For decades, real estate has remained notoriously gated and protective of its data, with a few major brokerages and data providers dominating the market by maintaining exclusive rights to their information. That has finally started to change in recent years. As our industry begins to embrace technology and data analytics, we’re learning that it is still being held back by something that, on its surface, may sound quite trivial: typographical errors.
The root of the problem would be familiar to anyone who has ever sent or received a letter — there has simply never been a single, uniform way to distinguish properties and their respective records.
A building addressed “123 4th Street” might be identified this way in some systems, but recorded as “123 Fourth Street” in others. People scouring for this same property might use either of the two conventions above, or search for “123 4th St.,” complicating things even further. This is, quite frankly, a machine-learning nightmare. While we as individuals may be able to understand that “Second Avenue” and “2nd Ave.” are the same properties, computers can’t successfully recognize objects in that same pattern without the right algorithms in place.
Such disparity often leads to a multitude of machine-learning redundancies and errors for end users, especially relative to an industry like real estate, where already massive stores of data are in a constant state of evolution and expansion.
Without the benefit of a complete and accurate database, every corner of the real estate market — whether it be assessments, due diligence fact gathering or wider market predictions — are forced to rely on an inherently unreliable set of facts and figures. Real estate has long been known as a business based largely on relationships and intuition. That would not have to be the case, however, if the industry could simply move closer to standardization.
The good news is that, in spite of its sheer size, both the U.S. and global real estate markets are made up of a finite number of data objects in the form of the tens of millions of buildings, homes and units across the country. Even better, much of that data is publicly available — albeit via a widely varied and disparate network of sources. Today, perhaps the industry’s greatest challenge is its need for a single platform that can gather, fuse and resolve all of those sources, along with innumerable private and proprietary stores of information, which can then be leveraged by all manner of real estate companies and professionals.

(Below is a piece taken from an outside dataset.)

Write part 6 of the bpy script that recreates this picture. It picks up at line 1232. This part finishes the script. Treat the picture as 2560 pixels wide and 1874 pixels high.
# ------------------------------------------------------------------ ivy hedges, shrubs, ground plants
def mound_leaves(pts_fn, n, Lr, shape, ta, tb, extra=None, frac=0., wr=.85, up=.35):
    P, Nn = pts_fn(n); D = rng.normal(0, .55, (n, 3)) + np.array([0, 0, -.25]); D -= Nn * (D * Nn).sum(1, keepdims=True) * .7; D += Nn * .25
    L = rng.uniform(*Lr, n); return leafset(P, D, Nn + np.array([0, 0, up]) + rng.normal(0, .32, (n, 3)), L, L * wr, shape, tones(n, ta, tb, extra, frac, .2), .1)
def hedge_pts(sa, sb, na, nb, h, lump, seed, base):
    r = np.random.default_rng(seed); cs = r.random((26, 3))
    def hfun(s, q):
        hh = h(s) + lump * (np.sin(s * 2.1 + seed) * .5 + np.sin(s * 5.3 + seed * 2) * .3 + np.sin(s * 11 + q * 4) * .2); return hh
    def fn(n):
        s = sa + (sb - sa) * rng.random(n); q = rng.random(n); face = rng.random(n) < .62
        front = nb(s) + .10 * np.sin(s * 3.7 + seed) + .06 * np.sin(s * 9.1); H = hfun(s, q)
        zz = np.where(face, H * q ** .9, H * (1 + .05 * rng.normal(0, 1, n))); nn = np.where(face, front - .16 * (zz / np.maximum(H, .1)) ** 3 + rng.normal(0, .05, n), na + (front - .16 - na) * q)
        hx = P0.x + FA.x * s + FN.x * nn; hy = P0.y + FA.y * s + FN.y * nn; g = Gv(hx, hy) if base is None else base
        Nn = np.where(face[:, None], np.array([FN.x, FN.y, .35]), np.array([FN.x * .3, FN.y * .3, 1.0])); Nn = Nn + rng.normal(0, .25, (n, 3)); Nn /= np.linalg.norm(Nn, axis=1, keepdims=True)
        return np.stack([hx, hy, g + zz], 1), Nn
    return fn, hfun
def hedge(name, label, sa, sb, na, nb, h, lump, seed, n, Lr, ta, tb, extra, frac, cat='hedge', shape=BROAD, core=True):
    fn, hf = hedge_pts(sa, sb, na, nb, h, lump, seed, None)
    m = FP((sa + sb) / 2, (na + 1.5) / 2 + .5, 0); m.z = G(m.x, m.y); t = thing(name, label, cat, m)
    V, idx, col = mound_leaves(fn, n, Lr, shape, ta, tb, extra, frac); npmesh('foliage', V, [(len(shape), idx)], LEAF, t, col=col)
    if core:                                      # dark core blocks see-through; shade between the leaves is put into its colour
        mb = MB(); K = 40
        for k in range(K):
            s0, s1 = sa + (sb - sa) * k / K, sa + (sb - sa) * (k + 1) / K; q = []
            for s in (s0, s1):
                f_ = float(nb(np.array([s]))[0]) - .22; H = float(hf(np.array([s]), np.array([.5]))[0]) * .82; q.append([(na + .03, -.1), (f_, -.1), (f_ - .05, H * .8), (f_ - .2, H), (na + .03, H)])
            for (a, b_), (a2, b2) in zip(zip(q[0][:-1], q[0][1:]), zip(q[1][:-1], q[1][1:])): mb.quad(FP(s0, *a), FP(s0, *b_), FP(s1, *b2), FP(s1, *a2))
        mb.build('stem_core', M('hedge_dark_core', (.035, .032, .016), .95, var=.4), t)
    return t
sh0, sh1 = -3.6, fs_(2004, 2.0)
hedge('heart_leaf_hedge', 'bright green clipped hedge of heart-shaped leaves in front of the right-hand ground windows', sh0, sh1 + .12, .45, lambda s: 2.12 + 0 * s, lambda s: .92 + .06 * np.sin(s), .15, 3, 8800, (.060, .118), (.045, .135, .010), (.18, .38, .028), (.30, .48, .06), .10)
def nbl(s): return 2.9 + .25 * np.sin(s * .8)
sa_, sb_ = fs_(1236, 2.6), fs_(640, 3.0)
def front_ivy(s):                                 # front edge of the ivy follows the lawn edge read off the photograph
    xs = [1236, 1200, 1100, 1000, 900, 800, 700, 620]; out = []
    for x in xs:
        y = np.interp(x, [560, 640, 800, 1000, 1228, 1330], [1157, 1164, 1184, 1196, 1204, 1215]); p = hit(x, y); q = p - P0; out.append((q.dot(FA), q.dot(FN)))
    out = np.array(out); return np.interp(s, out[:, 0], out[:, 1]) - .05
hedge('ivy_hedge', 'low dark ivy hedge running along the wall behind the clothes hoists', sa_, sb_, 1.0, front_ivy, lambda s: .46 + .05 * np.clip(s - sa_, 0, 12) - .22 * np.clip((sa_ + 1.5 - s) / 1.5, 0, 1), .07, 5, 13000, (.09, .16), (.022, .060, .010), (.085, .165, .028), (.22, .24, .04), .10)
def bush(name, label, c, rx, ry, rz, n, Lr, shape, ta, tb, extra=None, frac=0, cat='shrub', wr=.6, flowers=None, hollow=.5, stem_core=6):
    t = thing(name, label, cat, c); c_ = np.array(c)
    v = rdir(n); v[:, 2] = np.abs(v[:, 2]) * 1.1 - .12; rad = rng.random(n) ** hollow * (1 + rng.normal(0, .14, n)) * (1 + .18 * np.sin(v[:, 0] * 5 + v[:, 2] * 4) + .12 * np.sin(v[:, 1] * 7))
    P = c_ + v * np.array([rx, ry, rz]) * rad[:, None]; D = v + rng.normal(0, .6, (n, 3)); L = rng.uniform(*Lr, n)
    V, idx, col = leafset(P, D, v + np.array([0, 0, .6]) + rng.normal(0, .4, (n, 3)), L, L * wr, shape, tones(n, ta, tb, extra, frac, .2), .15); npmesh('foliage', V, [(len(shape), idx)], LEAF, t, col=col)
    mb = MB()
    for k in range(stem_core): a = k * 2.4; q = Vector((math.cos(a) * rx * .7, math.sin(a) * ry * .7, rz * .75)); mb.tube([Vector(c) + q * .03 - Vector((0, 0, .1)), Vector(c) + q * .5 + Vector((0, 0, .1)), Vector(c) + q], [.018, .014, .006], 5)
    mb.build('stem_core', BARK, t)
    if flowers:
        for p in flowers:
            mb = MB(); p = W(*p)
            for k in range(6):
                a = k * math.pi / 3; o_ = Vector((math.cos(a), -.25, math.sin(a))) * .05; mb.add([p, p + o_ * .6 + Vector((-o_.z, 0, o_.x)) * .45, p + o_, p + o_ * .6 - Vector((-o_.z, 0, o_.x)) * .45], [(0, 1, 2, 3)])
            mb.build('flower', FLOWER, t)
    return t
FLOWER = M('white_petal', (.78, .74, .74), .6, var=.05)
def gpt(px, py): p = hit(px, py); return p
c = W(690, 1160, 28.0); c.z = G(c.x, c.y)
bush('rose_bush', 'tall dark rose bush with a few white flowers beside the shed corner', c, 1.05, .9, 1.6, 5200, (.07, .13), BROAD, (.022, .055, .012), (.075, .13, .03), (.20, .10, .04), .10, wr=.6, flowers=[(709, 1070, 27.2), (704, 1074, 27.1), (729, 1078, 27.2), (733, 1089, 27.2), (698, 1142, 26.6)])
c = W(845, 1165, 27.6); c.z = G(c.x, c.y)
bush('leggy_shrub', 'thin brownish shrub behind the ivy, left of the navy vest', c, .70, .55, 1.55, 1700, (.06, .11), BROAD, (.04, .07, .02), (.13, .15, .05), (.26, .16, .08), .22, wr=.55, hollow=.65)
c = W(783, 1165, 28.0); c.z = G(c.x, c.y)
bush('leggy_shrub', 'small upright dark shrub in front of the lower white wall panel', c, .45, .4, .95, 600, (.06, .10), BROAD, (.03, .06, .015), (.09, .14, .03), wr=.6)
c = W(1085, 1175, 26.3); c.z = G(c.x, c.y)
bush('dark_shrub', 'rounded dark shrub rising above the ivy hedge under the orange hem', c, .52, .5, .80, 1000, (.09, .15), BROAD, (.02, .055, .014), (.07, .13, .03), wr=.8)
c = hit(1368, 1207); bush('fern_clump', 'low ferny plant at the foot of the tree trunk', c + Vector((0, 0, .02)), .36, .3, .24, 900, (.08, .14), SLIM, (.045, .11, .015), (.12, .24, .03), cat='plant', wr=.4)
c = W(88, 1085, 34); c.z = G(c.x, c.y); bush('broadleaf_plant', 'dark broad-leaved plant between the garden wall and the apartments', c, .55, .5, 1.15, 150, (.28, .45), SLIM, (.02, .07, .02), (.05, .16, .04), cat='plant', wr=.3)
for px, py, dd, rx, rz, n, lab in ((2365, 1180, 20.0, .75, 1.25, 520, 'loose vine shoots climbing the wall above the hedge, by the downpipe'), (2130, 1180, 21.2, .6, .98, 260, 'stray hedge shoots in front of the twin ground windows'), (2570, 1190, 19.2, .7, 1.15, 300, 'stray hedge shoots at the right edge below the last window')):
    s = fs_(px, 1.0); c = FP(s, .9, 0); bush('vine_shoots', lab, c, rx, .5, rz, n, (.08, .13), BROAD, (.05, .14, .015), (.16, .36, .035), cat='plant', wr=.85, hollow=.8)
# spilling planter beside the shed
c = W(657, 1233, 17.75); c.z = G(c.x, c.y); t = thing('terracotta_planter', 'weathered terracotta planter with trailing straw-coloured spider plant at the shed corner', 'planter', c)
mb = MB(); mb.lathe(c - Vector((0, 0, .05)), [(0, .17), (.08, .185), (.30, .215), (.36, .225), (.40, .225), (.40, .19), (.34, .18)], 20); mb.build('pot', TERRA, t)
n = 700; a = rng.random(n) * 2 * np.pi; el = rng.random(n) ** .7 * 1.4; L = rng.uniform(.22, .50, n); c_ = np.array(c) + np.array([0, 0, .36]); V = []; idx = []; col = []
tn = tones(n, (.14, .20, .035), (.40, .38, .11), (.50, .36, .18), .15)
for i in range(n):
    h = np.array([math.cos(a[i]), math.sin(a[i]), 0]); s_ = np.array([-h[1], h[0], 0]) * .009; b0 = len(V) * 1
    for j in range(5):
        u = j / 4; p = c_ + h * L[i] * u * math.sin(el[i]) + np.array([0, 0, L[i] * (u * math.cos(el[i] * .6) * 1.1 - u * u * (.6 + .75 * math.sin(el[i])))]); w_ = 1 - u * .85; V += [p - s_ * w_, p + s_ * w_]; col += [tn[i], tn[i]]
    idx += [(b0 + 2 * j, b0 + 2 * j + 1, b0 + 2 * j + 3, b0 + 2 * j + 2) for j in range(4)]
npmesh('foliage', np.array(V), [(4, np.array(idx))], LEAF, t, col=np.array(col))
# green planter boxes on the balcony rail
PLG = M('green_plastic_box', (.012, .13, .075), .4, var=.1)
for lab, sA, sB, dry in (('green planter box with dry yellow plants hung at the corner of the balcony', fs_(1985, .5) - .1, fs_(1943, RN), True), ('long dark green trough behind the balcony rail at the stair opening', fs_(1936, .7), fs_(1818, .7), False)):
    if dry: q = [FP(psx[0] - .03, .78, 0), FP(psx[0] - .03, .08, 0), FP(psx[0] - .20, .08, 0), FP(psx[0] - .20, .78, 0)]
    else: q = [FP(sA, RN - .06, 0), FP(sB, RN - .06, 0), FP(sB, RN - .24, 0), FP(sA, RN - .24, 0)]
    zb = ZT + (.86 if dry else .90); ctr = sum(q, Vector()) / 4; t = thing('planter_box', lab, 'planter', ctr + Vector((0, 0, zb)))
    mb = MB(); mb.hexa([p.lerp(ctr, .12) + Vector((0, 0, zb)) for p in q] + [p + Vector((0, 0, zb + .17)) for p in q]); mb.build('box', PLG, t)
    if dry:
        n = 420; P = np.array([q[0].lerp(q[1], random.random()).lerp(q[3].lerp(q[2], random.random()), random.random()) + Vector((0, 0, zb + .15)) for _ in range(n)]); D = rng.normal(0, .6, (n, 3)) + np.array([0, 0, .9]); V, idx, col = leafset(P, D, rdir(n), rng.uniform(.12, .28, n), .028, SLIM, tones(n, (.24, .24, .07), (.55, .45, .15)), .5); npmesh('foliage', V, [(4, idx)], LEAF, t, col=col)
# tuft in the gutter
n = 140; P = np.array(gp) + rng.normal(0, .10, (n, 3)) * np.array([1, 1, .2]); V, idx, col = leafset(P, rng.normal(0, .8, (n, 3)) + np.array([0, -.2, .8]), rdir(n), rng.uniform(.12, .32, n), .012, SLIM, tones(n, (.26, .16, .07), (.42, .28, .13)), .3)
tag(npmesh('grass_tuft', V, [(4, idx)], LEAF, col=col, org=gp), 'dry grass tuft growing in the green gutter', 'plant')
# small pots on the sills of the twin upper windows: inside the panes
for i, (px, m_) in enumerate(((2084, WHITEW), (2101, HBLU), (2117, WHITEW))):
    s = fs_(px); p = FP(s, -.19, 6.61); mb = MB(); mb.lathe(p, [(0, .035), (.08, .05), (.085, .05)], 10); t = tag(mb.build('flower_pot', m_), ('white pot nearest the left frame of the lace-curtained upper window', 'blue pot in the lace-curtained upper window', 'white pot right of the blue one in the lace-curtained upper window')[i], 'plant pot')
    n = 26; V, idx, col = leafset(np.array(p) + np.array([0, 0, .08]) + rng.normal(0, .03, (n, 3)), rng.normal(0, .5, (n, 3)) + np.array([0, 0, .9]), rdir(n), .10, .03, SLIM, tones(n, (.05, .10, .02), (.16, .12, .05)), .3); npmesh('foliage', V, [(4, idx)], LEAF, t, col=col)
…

Thankfully, modern technology does possess the capability to put an end to this long-standing problem. More and more, respected enterprises are partnering with those of us who provide real estate data and our companies, which have collected, verified, stored and shared a variety of public, private and proprietary real estate records. As more and more of this information is gathered, artificial intelligence and machine learning can resolve the simple typographical discrepancies that have long plagued the industry and weigh the accuracy of each record against its counterparts. With these algorithms at their disposal, data providers could offer a new level of standardization to equip companies and brokerage giants with better data organization, ultimately creating the one thing that has eluded the industry for so long: a single source of truth.
Once real estate is granted that new level of accuracy and precision, it will spark incremental improvements in every area of the industry. Investment will be made simpler and more precise. Valuations will be more clear cut. And rises and dips in the market will be more foreseeable.
It is unlikely that the real estate market will ever approach the pace and liquidity of the equities markets, where algorithms and program trading rule the day. Real estate is slower. Humans will always want to have their say, without handing over control to software, but accurate and complete data will remove much of the uncertainty from this decision making.
While simple inconsistencies in spelling and formatting may seem inconsequential from a distance, the collective weight of this has had a chilling effect on commercial real estate for years. By adopting modern technology capable of resolving these errors, the industry would usher in a new era of accuracy and transparency that holds the power to unlock not just new profits, but a safer and more secure future for every property owner in the country.